# [PROVIDED MATERIAL]
==================================================

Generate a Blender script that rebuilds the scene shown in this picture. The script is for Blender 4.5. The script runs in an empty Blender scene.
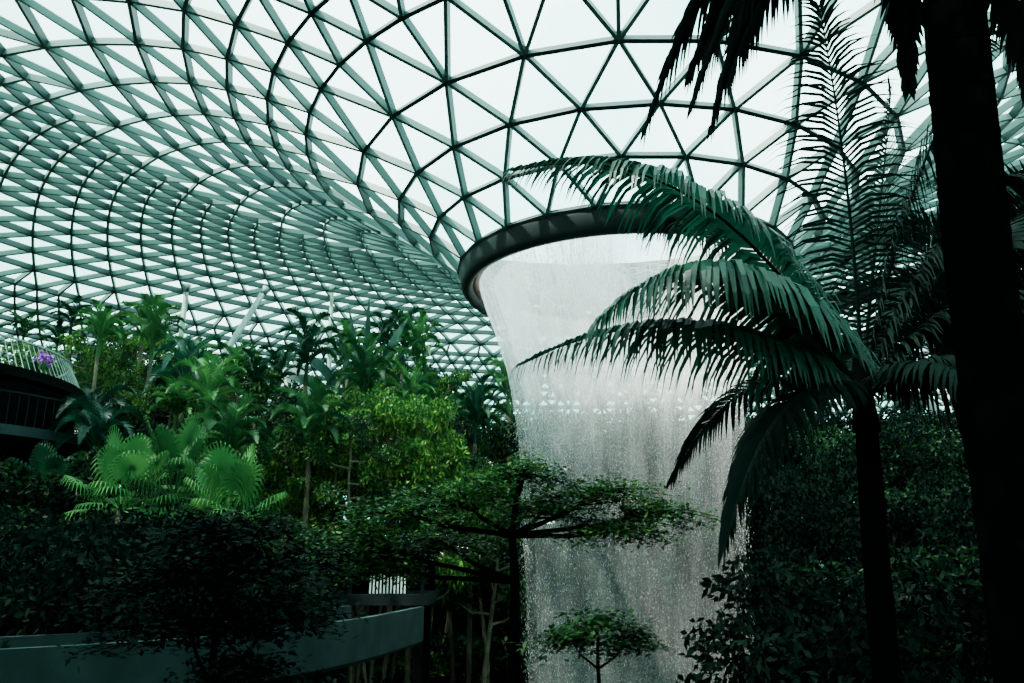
import bpy, math, random
from mathutils import Vector, noise
random.seed(11)
R = random.random
def U(a,b): return a+(b-a)*random.random()
V = Vector
CX, CY = 3.4, 23.2          # axis of the oculus / waterfall

# ------------------------------------------------------------------ materials
def newmat(name):
    m = bpy.data.materials.new(name); m.use_nodes = True
    nt = m.node_tree; nt.nodes.clear()
    out = nt.nodes.new('ShaderNodeOutputMaterial')
    return m, nt, out
def N(nt, t, **kw):
    n = nt.nodes.new(t)
    for k, v in kw.items():
        if k in n.inputs: n.inputs[k].default_value = v
        else: setattr(n, k, v)
    return n
def solid(name, c1, c2=None, rough=.6, scale=3., metal=0., spec=.3, bump=0.):
    m, nt, out = newmat(name)
    b = N(nt, 'ShaderNodeBsdfPrincipled'); b.inputs['Roughness'].default_value = rough
    b.inputs['Metallic'].default_value = metal; b.inputs['Specular IOR Level'].default_value = spec
    c2 = c2 or tuple(x*.6 for x in c1)
    tc = N(nt, 'ShaderNodeTexCoord'); nz = N(nt, 'ShaderNodeTexNoise'); nz.inputs['Scale'].default_value = scale
    nz.inputs['Detail'].default_value = 5
    nt.links.new(tc.outputs['Object'], nz.inputs['Vector'])
    r = N(nt, 'ShaderNodeValToRGB')
    r.color_ramp.elements[0].position = .35; r.color_ramp.elements[1].position = .65
    r.color_ramp.elements[0].color = (*c2, 1); r.color_ramp.elements[1].color = (*c1, 1)
    nt.links.new(nz.outputs['Fac'], r.inputs['Fac']); nt.links.new(r.outputs['Color'], b.inputs['Base Color'])
    if bump:
        bp = N(nt, 'ShaderNodeBump'); bp.inputs['Strength'].default_value = bump
        nt.links.new(nz.outputs['Fac'], bp.inputs['Height']); nt.links.new(bp.outputs['Normal'], b.inputs['Normal'])
    nt.links.new(b.outputs[0], out.inputs[0]); return m
def leafmat(name, c1, c2, trans=.35, rough=.45, scale=.8, spec=.4):
    m, nt, out = newmat(name)
    tc = N(nt, 'ShaderNodeTexCoord'); nz = N(nt, 'ShaderNodeTexNoise'); nz.inputs['Scale'].default_value = scale
    nz.inputs['Detail'].default_value = 4
    oi = N(nt, 'ShaderNodeObjectInfo')
    nt.links.new(tc.outputs['Object'], nz.inputs['Vector'])
    a = N(nt, 'ShaderNodeMath', operation='MULTIPLY_ADD')
    nt.links.new(oi.outputs['Random'], a.inputs[0]); a.inputs[1].default_value = .6
    sb = N(nt, 'ShaderNodeMath', operation='SUBTRACT'); nt.links.new(nz.outputs['Fac'], sb.inputs[0]); sb.inputs[1].default_value = .3
    nt.links.new(sb.outputs[0], a.inputs[2])
    r = N(nt, 'ShaderNodeValToRGB')
    r.color_ramp.elements[0].position = .25; r.color_ramp.elements[1].position = .8
    r.color_ramp.elements[0].color = (*c1, 1); r.color_ramp.elements[1].color = (*c2, 1)
    nt.links.new(a.outputs[0], r.inputs['Fac'])
    b = N(nt, 'ShaderNodeBsdfPrincipled'); b.inputs['Roughness'].default_value = rough
    b.inputs['Specular IOR Level'].default_value = spec
    t = N(nt, 'ShaderNodeBsdfTranslucent')
    mx = N(nt, 'ShaderNodeMixShader'); mx.inputs[0].default_value = trans
    nt.links.new(r.outputs['Color'], b.inputs['Base Color']); nt.links.new(r.outputs['Color'], t.inputs['Color'])
    nt.links.new(b.outputs[0], mx.inputs[1]); nt.links.new(t.outputs[0], mx.inputs[2])
    nt.links.new(mx.outputs[0], out.inputs[0]); return m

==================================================

# [WRITTEN REQUEST]
With all pictures left out, please transcribe exactly the lines from the start of the material through the line with "CX, CY = 3.4, 23.2".

# [RESULT FOR THIS EXERCISE]
Generate a Blender script that rebuilds the scene shown in this picture. The script is for Blender 4.5. The script runs in an empty Blender scene.
import bpy, math, random
from mathutils import Vector, noise
random.seed(11)
R = random.random
def U(a,b): return a+(b-a)*random.random()
V = Vector
CX, CY = 3.4, 23.2          # axis of the oculus / waterfall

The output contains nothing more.